# Start of Data

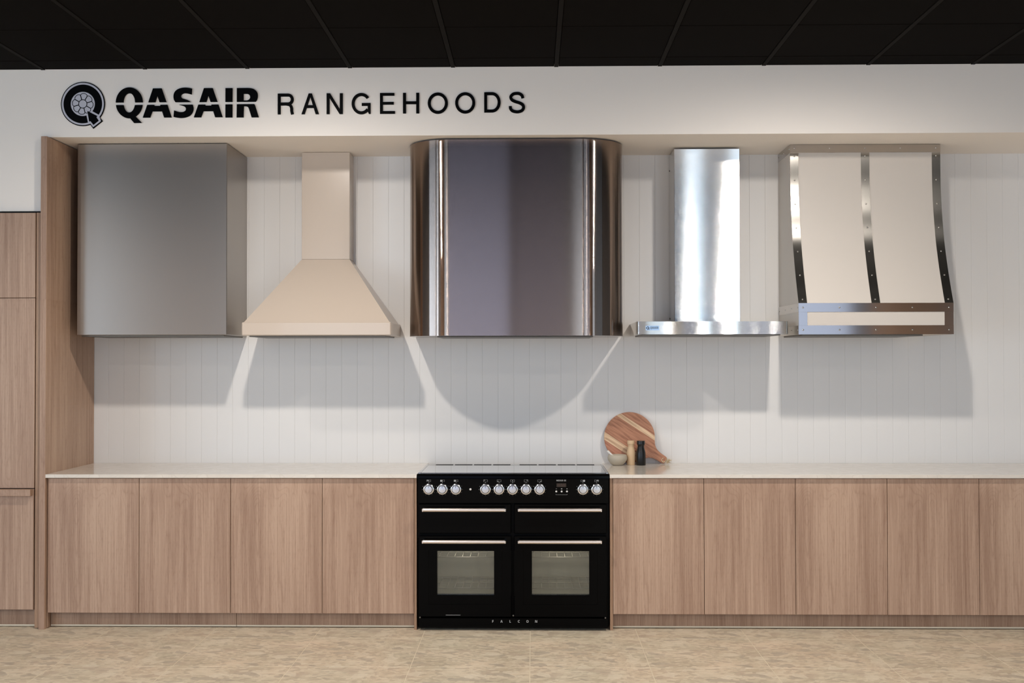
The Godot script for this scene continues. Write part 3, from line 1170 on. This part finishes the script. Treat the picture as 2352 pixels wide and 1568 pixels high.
	# hinge ends and plinth
	for x in [2.0735, 2.6070, 3.1325]:
		st = S()
		lathe(st, [Vector2(0.0045, 0.0), Vector2(0.0045, 0.006), Vector2(0, 0.007)], Vector3(x, 0.0745 if x != 2.6070 else 0.0860, zf - 0.006), 14, FR)
		obj("hinge_pin", st, M.dark_steel, t)
	st = S()
	bx(st, Vector3(2.0685, 0.016, -0.05), Vector3(3.1450, 0.0715, zf), 0.002)
	obj("plinth_panel", st, M.enamel, t)
	for e in [[0, "F"], [1, "A"], [2, "L"], [3, "C"], [4, "O"], [5, "N"]]:
		text("letter", e[1], Vector3(2.4905 + 0.0494 * e[0], 0.0540, zf), 0.0140, 0.0006, M.print, t, true)
	for x in [2.10, 3.11]:
		st = S()
		lathe(st, [Vector2(0.02, 0.0), Vector2(0.02, 0.016), Vector2(0.0, 0.016)], Vector3(x, 0.0, -0.10), 16)
		obj("foot", st, M.enamel_soft, t)


func handle(a: float, b: float, y: float, parent: Node3D) -> void:
	var st := S()
	tube(st, [Vector3(a + 0.007, y, 0.062), Vector3(b - 0.007, y, 0.062)], 0.0112, 20)
	obj("handle", st, M.handle, parent)
	st = S()
	for x in [a, b - 0.012]:
		bx(st, Vector3(x, y - 0.0112, 0.018), Vector3(x + 0.012, y + 0.0085, 0.066), 0.003)
	obj("handle_bracket", st, M.chrome, parent)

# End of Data

The request: From the first line of the material down to the line containing "st, M.enamel_soft, t)", inclusive, return each line exactly, skipping any picture.

Finished exercise:
The Godot script for this scene continues. Write part 3, from line 1170 on. This part finishes the script. Treat the picture as 2352 pixels wide and 1568 pixels high.
	# hinge ends and plinth
	for x in [2.0735, 2.6070, 3.1325]:
		st = S()
		lathe(st, [Vector2(0.0045, 0.0), Vector2(0.0045, 0.006), Vector2(0, 0.007)], Vector3(x, 0.0745 if x != 2.6070 else 0.0860, zf - 0.006), 14, FR)
		obj("hinge_pin", st, M.dark_steel, t)
	st = S()
	bx(st, Vector3(2.0685, 0.016, -0.05), Vector3(3.1450, 0.0715, zf), 0.002)
	obj("plinth_panel", st, M.enamel, t)
	for e in [[0, "F"], [1, "A"], [2, "L"], [3, "C"], [4, "O"], [5, "N"]]:
		text("letter", e[1], Vector3(2.4905 + 0.0494 * e[0], 0.0540, zf), 0.0140, 0.0006, M.print, t, true)
	for x in [2.10, 3.11]:
		st = S()
		lathe(st, [Vector2(0.02, 0.0), Vector2(0.02, 0.016), Vector2(0.0, 0.016)], Vector3(x, 0.0, -0.10), 16)
		obj("foot", st, M.enamel_soft, t)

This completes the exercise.